First concert that you ever went to?

 Brad - in 8th grade with my dad - Asia. First meaningful show - Inxs with a little known band at the time - REM at a small club in Hartford. Best show - one of my previous bands was lucky enough to open for Chameleons Vox a couple times - both times Mark Burgess blew me away.

 Jason - My first rock concert was Pink Floyd on their Momentary Lapse of Reason tour, it was incredible with all the props and theatrics that are part of their shows. About a year later I went to an all day punk show at Trinity College in Hartford, CT and watching all these young people playing such raw, passionate music was when it clicked that I could do that too.

 Ben - Primus at the Orpheum in 1994. Still one of the greatest shows I’ve ever seen. It felt like everyone there was a part of something just outside of the main stream and shared this hidden secret gem. It was ritualistic, hedonistic, and fucking glorious. I was buzzing for days after that and I spent much of the next decade really trying to use Les Claypool as a north star towards making the bass guitar my vehicle to explore a new formula for what popular music could be. 

 Jess - Tori Amos. I can’t remember the date but I was barely a teenager.

 What's your writing process like?

Brad  -  I am still working on that. Generally start with a simple guitar part and layer from there - usually in Logic. Chords emerge out of the layers. I’ve tried sitting down and strumming some chords and trying to create a melody - it just doesn’t work for me - I wish it did. For most of the album, Jess has taken instrumentals I’ve worked on and added the lyrics and melodies.

 Jess - For melodies, I get an idea and if that sticks (i.e. I don’t forget it and it turns into an earworm) I keep it. Lyrically I riff off of Brad’s placeholder titles because it is a fun challenge. 

What other artists or songs inspire your music? 

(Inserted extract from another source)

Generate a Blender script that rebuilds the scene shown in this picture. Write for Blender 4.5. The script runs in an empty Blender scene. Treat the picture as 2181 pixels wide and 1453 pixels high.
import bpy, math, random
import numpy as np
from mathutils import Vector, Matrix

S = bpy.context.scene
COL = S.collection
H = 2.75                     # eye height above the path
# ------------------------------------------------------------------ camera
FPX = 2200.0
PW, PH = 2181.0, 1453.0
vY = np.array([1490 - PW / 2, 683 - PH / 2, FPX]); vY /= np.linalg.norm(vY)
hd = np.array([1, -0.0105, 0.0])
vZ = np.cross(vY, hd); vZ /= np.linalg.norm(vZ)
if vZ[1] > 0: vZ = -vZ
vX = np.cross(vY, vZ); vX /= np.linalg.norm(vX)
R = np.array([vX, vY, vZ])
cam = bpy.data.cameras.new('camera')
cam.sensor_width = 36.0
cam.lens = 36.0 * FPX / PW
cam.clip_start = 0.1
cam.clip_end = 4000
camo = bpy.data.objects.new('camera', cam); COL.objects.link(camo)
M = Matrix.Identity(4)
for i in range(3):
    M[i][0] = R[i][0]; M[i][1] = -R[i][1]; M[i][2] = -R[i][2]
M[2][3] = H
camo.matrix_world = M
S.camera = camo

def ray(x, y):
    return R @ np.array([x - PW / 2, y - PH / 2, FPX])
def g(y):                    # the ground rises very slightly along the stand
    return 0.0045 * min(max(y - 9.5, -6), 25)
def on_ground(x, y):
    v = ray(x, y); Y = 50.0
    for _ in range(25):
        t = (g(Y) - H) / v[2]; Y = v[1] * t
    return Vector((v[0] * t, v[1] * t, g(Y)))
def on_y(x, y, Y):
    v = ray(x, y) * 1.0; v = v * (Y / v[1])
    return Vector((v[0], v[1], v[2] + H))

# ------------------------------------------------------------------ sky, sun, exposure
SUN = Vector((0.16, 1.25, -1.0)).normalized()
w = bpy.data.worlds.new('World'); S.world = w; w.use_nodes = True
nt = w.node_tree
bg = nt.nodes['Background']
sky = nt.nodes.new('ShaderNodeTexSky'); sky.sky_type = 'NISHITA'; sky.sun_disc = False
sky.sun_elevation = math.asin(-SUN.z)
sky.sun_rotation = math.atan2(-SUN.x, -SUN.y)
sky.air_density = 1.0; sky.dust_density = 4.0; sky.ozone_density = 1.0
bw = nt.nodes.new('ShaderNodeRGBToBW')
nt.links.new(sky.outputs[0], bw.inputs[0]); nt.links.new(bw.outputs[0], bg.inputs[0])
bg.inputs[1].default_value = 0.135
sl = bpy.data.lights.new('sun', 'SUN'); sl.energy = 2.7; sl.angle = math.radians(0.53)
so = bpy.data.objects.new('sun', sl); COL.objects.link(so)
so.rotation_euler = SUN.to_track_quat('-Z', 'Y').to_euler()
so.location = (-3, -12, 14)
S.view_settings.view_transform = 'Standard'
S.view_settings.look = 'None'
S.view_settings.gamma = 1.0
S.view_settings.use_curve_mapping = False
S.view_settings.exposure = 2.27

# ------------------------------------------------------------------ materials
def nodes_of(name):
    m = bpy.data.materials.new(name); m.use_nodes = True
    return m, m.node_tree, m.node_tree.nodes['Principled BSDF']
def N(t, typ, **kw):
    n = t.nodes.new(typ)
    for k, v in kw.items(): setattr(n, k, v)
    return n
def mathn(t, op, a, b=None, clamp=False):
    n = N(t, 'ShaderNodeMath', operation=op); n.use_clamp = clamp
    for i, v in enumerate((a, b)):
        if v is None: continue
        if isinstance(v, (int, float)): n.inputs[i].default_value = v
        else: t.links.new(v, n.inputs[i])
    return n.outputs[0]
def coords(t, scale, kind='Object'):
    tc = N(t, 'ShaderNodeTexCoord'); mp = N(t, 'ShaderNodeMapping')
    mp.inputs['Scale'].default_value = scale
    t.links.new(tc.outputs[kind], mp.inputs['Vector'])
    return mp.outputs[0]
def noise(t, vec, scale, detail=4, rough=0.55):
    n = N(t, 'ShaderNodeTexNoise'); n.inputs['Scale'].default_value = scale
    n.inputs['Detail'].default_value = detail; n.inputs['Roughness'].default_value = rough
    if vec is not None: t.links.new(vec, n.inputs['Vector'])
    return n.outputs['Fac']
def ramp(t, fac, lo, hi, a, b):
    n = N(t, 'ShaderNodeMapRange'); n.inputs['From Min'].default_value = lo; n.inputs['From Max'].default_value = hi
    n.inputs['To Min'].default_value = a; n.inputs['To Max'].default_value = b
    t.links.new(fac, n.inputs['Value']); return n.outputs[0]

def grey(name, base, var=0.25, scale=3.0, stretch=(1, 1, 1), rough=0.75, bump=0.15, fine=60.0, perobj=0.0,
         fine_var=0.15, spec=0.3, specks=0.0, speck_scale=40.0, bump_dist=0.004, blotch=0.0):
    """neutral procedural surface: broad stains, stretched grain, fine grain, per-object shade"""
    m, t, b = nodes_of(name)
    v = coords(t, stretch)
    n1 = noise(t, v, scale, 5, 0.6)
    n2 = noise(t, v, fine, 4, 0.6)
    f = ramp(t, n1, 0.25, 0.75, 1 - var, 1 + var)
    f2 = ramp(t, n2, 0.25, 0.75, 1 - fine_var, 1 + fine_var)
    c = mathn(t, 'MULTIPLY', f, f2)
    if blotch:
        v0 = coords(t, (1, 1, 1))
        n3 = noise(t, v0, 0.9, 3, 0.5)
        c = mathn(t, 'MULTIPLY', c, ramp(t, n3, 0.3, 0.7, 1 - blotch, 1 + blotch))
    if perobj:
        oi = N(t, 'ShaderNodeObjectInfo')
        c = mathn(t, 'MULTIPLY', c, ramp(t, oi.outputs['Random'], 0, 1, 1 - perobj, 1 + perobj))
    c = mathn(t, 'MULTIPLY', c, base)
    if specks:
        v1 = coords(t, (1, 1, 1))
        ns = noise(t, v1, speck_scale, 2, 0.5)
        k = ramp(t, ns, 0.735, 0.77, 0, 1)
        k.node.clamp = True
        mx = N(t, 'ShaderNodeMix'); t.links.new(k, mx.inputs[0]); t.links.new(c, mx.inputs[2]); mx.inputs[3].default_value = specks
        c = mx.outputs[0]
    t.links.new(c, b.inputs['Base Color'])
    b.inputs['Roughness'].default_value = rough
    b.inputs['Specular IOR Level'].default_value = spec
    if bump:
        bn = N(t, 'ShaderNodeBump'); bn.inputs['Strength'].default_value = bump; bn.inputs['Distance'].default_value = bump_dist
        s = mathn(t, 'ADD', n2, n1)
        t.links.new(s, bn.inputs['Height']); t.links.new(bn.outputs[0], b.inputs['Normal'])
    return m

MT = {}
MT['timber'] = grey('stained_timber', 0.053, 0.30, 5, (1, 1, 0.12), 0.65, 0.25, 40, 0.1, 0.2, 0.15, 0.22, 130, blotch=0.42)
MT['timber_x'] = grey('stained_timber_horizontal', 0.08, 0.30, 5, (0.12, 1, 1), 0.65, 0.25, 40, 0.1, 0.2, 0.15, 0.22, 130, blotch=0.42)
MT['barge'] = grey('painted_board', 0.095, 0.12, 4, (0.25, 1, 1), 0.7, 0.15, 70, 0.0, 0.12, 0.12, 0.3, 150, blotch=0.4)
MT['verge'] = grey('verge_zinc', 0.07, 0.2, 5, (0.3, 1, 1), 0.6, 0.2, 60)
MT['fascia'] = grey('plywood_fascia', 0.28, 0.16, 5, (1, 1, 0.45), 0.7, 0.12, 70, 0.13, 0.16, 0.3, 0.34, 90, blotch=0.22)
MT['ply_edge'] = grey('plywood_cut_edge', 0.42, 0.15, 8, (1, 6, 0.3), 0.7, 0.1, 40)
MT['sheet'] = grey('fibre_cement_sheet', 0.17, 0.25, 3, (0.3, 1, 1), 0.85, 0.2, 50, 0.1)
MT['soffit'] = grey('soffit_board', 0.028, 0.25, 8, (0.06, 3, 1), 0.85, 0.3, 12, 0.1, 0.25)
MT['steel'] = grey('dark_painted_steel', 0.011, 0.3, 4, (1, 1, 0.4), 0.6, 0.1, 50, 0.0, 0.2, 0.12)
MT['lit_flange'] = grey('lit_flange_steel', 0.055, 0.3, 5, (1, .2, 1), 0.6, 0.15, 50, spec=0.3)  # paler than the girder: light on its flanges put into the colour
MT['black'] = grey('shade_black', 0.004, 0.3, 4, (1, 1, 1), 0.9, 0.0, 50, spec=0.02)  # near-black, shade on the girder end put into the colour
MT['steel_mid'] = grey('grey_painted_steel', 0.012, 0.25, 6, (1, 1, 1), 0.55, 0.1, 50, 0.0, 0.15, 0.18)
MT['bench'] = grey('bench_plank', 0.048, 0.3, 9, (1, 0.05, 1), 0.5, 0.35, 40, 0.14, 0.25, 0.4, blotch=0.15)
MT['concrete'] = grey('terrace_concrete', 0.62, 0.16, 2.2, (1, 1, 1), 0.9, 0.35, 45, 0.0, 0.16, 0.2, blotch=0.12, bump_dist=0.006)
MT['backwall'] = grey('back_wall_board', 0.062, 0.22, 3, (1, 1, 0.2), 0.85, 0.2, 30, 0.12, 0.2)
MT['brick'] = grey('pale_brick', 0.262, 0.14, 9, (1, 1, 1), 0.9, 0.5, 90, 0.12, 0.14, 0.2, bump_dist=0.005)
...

Brad - Everything from 80’s Post Punk/New Romantic/Darkwave to current Dream Pop/Shoegaze bands. One common thread - expansive and cinematic - I think you can hear that in most of the songs on the Spotify playlist. It goes without saying that Slowdive is a huge influence (both then and now - their most recent album is honestly my favorite) as is Beach House (I find their instrumentation fascinating). I think I always wish I had been cool enough to be goth - Verdant (from the new album) was inspired by Sodus from Cemeteries. Guitarwise - Robin Guthrie is a huge influence - especially in the sparing use of drive.  

Jason - I align well with Brad’s tastes which might be why we keep playing music together, but add some hip-hop (Run the Jewels, Dan the Automator, DJ Shadow) or UK Grime (Lady Leshurr, Sleaford Mods) into my playlists. I think you can hear a hint of that in some of the way the percussion is done on the record. I love Slowdive, Simon Scott is definitely a big influence on my sound. On the modern side of dream pop/shoegaze I like DIIV, Pinkshinyultrablast, and Still Corners too.

What's the live experience like and your philosophy on playing live? Do you think the music live should be identical to the recorded version or should it be its own thing?

 Brad - Both are equally valid. Live we play with triggered keyboard tracks and a click-track, so there is no room to improvise.  

 Ben - I think on this record we tried to make it the best version of our live set that it can be. It definitely sounds “Played”, and there really isn’t much added to it that we don’t do live. 

 Has the band toured? What has the touring experience been, best shows?worst shows?

 Brad - Haven’t toured yet - hopefully soon!

 What's up next for the band?

 Brad - We just signed a deal with Mint 400 Records - looking forward to seeing where that leads. We have half of a new album written, going to enjoy working new songs into the set.